Step 1 - BPO Vendor/Client Selection Interview
The first step in the whole process is how you select your outsourcing partner or your outsourcing client. As much as prospective clients interview us, we interview them. It’s an advertising agency maxim that the key to award-winning work is a great client. I can vouch for that statement.
The rules here vary somewhat based on the scope of work and scale. But, generally, the things to consider when shopping for an outsourcing vendor (or an outsourcing client) fall into the following categories:
Budget
This consideration is somewhat related to scale. Larger vendors charge enterprise rates, whereas boutique shops like Lambent charge lower fees. Accordingly, smaller shops will tend to be more flexible on contract structure, although parties negotiate BPO contracts individually and no two are alike.
Alignment
The interview works in both directions. Do you like the vendor? Do they like you? Do your business and work philosophies mesh? Short of the budget considerations, this is likely the most essential aspect of the deliberation process.
Scale
How many people do you need? Is your work denominated by hours, full-time employees, or a performance model like piece rate or transaction fees?
These considerations impact your vendor choices dramatically. In most cases, BPOs that tackle large projects don’t accept small programs and vice versa.
Experience
Experience applies to you and your potential back-office vendor. If you have outsourced before, you probably have documented processes, road-tested performance and quality metrics, and a good sense of managing the program. However, if this is your first time outsourcing work, all of these items need to be developed from scratch.
Domain expertise or process expertise can help move your launch along, assuming they can use preexisting templates, learning, and processes. But, most importantly, you are looking for a vendor who can guide the process of deployment and operations smartly.

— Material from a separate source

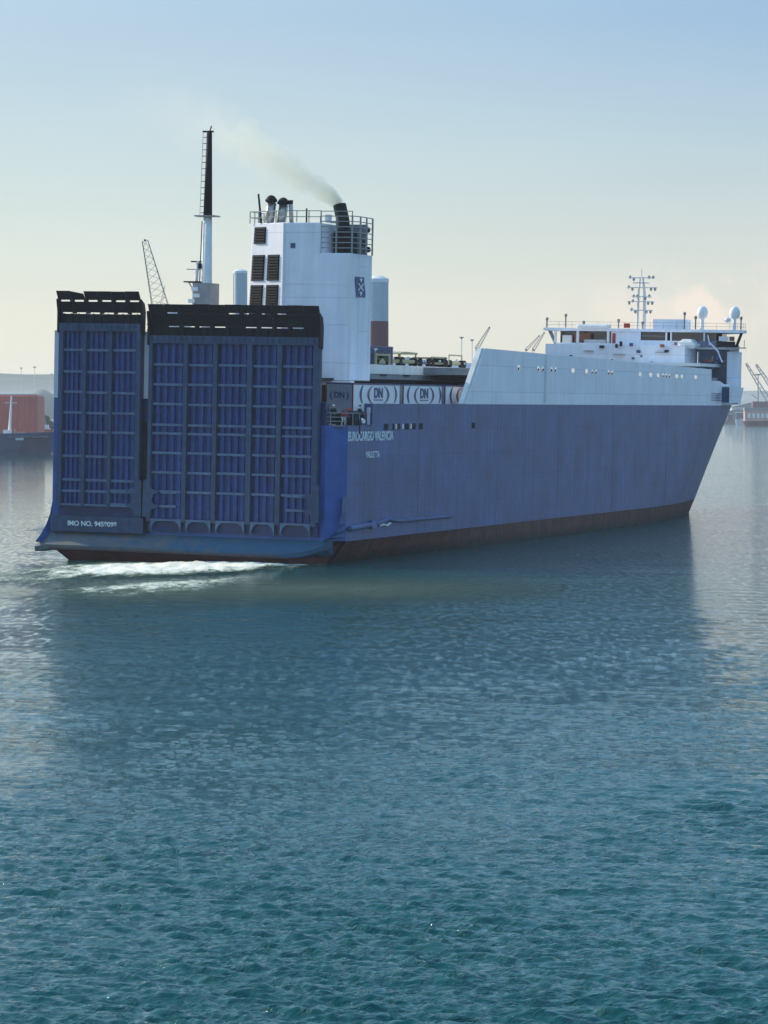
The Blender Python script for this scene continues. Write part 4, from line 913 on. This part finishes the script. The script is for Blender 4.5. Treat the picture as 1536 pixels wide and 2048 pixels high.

Sometimes domain expertise boils down to experience with your type of business: start-ups usually need to rebuild processes so they can scale, solopreneurs need tactics and strategies that help them manage their teams easily to address other tasks.
Scope
What are you doing? Does your program blend several skills or require extensive training and calibration to launch? Conversely, will your team be performing well-defined activities day-in-day-out?
A Word on Timing Your Program Launch
From time to time, prospects approach us who have to deploy “yesterday”. We’ve chased these glittering, hasty rapid deployments in the past. Never again.
Now, with more wisdom, I can say that rushed program launches are likely to be messy. The corollary? Rebooting a program is hugely challenging and seldom works.
So depending on your scope of work, don’t rush your deployment. If it takes a week or a month, be ready to invest your time and your vendor’s time in a quality effort.
Anyone who under specifies a deployment is doing everyone involved a disservice. The pitfalls of a rushed launch include poor performance, which hurts staff morale while it hurts your brand.
Step 2 - Negotiation
Once each of you is satisfied that there is an essential fit, it’s a matter of dealing with the program details insofar as they impact pricing, so everyone understands the terms of your arrangement.
Clarity is a critical part of our engagement process because we do not rely on contracts to secure our business relationships but transparency and quality performance.
We rely on our Service Agreement and Statement of Work to structure the discussion of commercial terms for the work we agree to perform.
Outsourcing Service Agreement
One thing we do right after the Interview is send a Service Agreement. It clarifies areas that can get confusing down the road, like overtime and holiday work, and some unique things about our culture like a 32-hour/4-day work week.
The Agreement isn’t binding, but it dispels the notion that we are a sweatshop for knowledge workers. It explains our pricing model, wherein we charge more for employees with tenure as they reach anniversaries on a specific program.
Basically, our service agreement distills and simplifies the nasty contract legalese into a simple two-page document.
Statement of Work
Our statement of work (SoW) handles the assignment description. This helps us determine the complexity of the program and the skill level we need to staff. We build our fees around staff costs: the more complex and specialized the work, the more costly the person we need to hire for the program.
Here we capture any additional expenses like telco fees or applications we need to purchase beyond our standard complement of tools.
In theory, our SoW covers a year of work and automatically renews for the following year. In practice, a client can opt-out at any time. This rarely happens, but we ask for notice a month before the client’s departure to make plans for the employees who need to be reassigned.
Start Dates vs Launch Dates
We specify two significant dates in the SoW: start date and launch date.
The start date is when we commit resources to the project. Usually, the “start” work entails researching the process and learning the nitty-gritty so we can staff adequately and build quality learning materials. This period also covers hiring and training. Likewise, we handle any hardware or application configuration work.
A program’s launch date is just that: the day we start taking calls, making calls, updating websites, making social posts, handling traveler bookings, and so on.
The variance can be pretty significant, which means we usually work on a project well before we begin invoicing.
The Terms of Payment
The terms of payment are almost as important as the rate itself. Again, this is because we deal with significant program work before launch during the program start period.
Our default billing model is to start billing from launch net fourteen. However, as every BPO deal is different, we range depending on several factors. The project’s scale, the project attractiveness, the client’s financial stability, and our cultural alignment all figure into our flexibility on payment terms.